Für die »Mandela United«-Riege allerdings waren sie »Konkurrenten, weil wir deren verbrecherische Aktivitäten gestört haben«. Deswegen, so der Junge, »wollte man uns entführen und einschüchtern«.
Winnie Mandela habe die Strafexpedition persönlich angeführt, erinnert sich der Zeuge ganz genau an den dramatischen Auftritt: »Sie stand an der Tür, fluchte und beschimpfte uns. Als mein Name aufgerufen wurde, sprang ich aus dem Fenster. Ich sah noch, daß vier meiner Kameraden, darunter Stompie, mit Prügeln ins Auto getrieben wurden.«
Die schweren Beschuldigungen gegen die gelernte Sozialhelferin Winnie Mandela schüren die Rankünen in den ANC-Führungskadern - vielen Mitgliedern war es bereits grotesk erschienen, daß sie trotz der Vorwürfe zur Leiterin des ANC-Ressorts »Soziale Wohlfahrt« ernannt wurde. Fassungslos ist vor allem die starke »demokratische Fraktion« in der Befreiungsbewegung. Nicht selten seien es oberste Richter gewesen, die dem Rassenregime zugunsten der Anti-Apartheidsfront die Stirn boten. Eine unabhängige Justiz sei nun erst recht im »neuen Südafrika« unerläßlich.

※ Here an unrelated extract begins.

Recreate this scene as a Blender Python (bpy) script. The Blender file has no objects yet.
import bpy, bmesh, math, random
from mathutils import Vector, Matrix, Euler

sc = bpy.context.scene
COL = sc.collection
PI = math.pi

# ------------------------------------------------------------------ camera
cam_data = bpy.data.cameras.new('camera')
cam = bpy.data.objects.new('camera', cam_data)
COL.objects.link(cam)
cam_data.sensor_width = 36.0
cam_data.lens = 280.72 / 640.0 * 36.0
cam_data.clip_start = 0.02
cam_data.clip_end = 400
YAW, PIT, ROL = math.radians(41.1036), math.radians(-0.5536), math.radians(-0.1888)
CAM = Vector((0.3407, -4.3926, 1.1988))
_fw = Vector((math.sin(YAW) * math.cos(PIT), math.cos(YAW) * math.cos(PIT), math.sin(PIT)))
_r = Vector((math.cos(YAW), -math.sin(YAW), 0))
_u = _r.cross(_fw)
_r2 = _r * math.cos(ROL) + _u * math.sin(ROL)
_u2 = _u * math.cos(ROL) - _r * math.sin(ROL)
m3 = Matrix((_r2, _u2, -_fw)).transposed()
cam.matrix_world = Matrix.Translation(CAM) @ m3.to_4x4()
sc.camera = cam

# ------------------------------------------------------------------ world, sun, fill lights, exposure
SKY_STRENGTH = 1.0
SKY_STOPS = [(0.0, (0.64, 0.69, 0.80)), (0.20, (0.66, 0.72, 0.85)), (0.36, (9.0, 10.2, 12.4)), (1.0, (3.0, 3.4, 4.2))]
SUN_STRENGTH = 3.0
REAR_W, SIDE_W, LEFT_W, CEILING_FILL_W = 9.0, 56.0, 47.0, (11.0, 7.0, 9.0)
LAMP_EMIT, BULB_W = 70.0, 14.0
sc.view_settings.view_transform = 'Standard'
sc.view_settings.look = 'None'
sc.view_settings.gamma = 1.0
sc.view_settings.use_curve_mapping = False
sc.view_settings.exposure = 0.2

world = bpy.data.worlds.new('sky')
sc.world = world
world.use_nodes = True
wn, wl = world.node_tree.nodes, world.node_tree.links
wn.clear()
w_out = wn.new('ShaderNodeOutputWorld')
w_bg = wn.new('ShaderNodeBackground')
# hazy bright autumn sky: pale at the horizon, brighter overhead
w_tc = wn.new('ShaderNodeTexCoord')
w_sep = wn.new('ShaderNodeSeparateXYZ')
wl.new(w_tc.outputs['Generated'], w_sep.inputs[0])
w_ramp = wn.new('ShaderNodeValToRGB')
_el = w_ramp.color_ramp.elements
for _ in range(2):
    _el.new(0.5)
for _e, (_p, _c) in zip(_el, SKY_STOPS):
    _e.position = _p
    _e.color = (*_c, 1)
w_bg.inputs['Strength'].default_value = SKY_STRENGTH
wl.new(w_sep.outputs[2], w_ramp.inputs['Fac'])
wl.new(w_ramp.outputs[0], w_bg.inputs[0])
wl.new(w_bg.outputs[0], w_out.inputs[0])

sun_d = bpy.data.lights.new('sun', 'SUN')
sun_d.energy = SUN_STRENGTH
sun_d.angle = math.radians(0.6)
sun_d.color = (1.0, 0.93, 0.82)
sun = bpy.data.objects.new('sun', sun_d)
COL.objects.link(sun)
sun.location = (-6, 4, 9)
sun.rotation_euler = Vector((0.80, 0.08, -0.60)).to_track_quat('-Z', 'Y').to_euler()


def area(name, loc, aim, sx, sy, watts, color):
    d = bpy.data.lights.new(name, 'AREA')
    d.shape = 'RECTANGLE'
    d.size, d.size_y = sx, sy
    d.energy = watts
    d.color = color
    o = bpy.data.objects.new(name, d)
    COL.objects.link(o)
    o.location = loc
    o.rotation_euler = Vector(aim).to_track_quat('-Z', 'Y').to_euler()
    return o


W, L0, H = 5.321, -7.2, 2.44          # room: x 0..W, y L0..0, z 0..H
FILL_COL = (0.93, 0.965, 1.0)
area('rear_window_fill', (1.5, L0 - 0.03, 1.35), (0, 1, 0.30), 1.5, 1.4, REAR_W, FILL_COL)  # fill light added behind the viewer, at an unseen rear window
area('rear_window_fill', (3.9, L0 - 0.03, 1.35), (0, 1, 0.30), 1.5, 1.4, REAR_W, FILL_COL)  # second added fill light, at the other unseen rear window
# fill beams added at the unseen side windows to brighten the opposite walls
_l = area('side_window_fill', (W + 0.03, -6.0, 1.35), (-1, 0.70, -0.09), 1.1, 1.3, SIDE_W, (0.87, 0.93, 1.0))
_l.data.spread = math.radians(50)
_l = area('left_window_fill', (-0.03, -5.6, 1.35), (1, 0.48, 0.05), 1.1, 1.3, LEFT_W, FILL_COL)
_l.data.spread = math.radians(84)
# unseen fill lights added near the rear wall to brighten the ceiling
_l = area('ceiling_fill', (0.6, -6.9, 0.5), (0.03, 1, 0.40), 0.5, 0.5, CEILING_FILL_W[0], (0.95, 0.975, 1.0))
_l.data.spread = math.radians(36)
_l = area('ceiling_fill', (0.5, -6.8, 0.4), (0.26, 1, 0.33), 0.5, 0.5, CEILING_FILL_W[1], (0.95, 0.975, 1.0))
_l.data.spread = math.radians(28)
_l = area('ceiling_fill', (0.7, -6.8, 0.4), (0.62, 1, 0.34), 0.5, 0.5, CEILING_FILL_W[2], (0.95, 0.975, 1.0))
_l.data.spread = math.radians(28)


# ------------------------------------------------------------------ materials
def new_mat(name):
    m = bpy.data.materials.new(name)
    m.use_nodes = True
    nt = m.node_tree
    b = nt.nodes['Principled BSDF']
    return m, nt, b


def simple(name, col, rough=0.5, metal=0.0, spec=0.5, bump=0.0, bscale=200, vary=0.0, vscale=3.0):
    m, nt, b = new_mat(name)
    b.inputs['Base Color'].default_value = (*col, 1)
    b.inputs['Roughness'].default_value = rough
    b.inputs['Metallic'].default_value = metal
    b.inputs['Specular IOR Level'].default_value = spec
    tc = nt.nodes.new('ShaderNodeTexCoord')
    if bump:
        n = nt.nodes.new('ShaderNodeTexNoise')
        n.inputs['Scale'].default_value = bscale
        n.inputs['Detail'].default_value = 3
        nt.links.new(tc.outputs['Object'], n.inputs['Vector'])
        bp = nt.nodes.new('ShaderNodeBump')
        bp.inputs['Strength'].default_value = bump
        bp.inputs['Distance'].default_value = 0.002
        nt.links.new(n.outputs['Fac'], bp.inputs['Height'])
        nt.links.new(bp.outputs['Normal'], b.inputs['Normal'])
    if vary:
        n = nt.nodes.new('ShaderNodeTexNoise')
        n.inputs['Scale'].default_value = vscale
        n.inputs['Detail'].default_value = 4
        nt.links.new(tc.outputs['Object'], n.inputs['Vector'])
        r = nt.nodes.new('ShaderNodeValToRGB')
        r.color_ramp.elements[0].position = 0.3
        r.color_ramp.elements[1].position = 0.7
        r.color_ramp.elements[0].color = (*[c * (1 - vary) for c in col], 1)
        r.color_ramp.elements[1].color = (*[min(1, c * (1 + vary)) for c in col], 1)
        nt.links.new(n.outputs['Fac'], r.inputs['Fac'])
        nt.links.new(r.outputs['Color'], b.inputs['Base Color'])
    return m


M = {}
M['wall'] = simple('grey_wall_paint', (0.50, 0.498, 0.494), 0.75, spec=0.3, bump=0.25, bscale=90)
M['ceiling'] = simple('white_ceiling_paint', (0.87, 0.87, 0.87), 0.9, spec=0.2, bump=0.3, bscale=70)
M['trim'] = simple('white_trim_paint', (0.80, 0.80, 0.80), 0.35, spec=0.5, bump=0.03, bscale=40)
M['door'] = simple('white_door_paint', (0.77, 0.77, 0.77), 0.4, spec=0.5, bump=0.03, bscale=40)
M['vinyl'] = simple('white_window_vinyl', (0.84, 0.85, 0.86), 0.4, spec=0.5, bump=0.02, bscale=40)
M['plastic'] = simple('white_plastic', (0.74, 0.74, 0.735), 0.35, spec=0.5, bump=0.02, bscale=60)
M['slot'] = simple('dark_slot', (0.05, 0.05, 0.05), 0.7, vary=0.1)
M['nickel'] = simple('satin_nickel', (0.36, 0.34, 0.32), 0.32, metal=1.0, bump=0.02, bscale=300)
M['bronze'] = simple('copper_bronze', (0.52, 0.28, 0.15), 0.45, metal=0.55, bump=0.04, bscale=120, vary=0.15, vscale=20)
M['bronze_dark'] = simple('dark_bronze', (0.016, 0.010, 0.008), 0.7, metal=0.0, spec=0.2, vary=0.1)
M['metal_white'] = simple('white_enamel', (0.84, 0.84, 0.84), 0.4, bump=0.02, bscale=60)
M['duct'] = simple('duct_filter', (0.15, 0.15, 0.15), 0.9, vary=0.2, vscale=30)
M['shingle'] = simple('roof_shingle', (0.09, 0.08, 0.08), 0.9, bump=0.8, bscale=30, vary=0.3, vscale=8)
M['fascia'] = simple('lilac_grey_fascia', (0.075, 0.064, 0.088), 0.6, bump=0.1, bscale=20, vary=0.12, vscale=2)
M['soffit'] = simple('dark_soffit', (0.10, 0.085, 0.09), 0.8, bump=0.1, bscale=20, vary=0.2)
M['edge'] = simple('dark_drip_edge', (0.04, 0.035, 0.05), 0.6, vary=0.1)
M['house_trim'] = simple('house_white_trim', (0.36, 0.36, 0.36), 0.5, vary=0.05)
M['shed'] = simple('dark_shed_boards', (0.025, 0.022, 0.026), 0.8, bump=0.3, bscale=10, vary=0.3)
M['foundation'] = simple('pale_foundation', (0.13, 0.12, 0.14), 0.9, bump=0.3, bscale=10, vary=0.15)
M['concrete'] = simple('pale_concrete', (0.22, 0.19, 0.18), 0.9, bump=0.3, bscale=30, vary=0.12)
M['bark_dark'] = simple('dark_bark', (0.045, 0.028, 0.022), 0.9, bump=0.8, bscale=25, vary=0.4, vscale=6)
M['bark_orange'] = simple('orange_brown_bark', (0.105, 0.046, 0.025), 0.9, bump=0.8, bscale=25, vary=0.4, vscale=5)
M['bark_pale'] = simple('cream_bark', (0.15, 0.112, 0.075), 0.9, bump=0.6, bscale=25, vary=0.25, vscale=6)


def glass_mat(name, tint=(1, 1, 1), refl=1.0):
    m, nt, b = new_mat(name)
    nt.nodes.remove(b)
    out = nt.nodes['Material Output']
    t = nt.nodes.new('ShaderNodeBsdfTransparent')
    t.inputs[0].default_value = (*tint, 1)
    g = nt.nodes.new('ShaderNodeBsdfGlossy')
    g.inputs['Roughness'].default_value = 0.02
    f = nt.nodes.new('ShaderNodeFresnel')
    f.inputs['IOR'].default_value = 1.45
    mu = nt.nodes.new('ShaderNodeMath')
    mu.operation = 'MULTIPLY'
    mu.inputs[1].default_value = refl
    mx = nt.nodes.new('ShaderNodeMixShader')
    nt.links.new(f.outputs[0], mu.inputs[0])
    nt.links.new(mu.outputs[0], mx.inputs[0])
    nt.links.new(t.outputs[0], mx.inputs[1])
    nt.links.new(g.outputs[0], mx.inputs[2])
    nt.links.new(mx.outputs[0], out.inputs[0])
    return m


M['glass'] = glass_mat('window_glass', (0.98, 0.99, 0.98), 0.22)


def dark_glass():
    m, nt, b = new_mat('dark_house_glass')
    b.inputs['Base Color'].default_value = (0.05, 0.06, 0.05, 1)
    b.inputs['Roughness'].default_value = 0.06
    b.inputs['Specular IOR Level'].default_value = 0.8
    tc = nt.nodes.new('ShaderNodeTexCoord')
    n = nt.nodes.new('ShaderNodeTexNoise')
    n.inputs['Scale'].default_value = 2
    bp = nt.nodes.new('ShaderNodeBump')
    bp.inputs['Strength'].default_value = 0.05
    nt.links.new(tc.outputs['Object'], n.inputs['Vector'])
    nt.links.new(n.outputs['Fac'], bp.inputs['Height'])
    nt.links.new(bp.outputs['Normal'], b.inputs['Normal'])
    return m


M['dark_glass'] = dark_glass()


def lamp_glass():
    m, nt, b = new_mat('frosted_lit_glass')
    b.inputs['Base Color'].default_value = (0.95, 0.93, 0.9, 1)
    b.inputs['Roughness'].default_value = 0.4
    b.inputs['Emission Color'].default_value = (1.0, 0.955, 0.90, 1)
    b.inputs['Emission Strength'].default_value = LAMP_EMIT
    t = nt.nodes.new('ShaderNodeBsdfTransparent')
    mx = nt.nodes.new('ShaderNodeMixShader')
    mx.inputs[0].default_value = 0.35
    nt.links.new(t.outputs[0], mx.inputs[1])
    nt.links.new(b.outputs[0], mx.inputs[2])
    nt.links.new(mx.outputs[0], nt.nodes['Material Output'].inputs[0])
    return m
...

Derweil haben sich die meisten ANC-Führer hinter Winnie Mandela gestellt. In öffentlichen Erklärungen nannten sie das Verfahren einen politischen Prozeß; die Presse wurde übler Verleumdungen gegen »Genossin Winnie« bezichtigt.
Ohnedies fehle den Behörden »jegliche moralische Legitimation, da alle Richter im mehrheitlich schwarzen Südafrika weißer Hautfarbe sind«, so eine - zutreffende - Erklärung Mitte voriger Woche.
Vor allen Dingen aber kann sich »die Königin Afrikas«, wie eine der Huldigungen für Winnie Mandela aus früheren Jahren lautete, auf ihren Ehemann verlassen.
Demonstrativ und von Mitstreitern flankiert, marschierte er an ihrer Seite in den Gerichtssaal. Wiederholt griff der alte Herr nach der Hand seiner 15 Jahre jüngeren Ehefrau, wie er es schon häufig seit seiner Freilassung im Februar vergangenen Jahres getan hat.
Solche Treue wird nur noch übertroffen von Winnies Opfer, dem Jungen, der sich in der Strohhütte versteckt hält. Trotz aller Ängste gelobt er: »Ich will dem ANC nicht schaden, ich will für ihn kämpfen bis zu unserem totalen Sieg.« o
* In seinem Versteck nördlich von Johannesburg.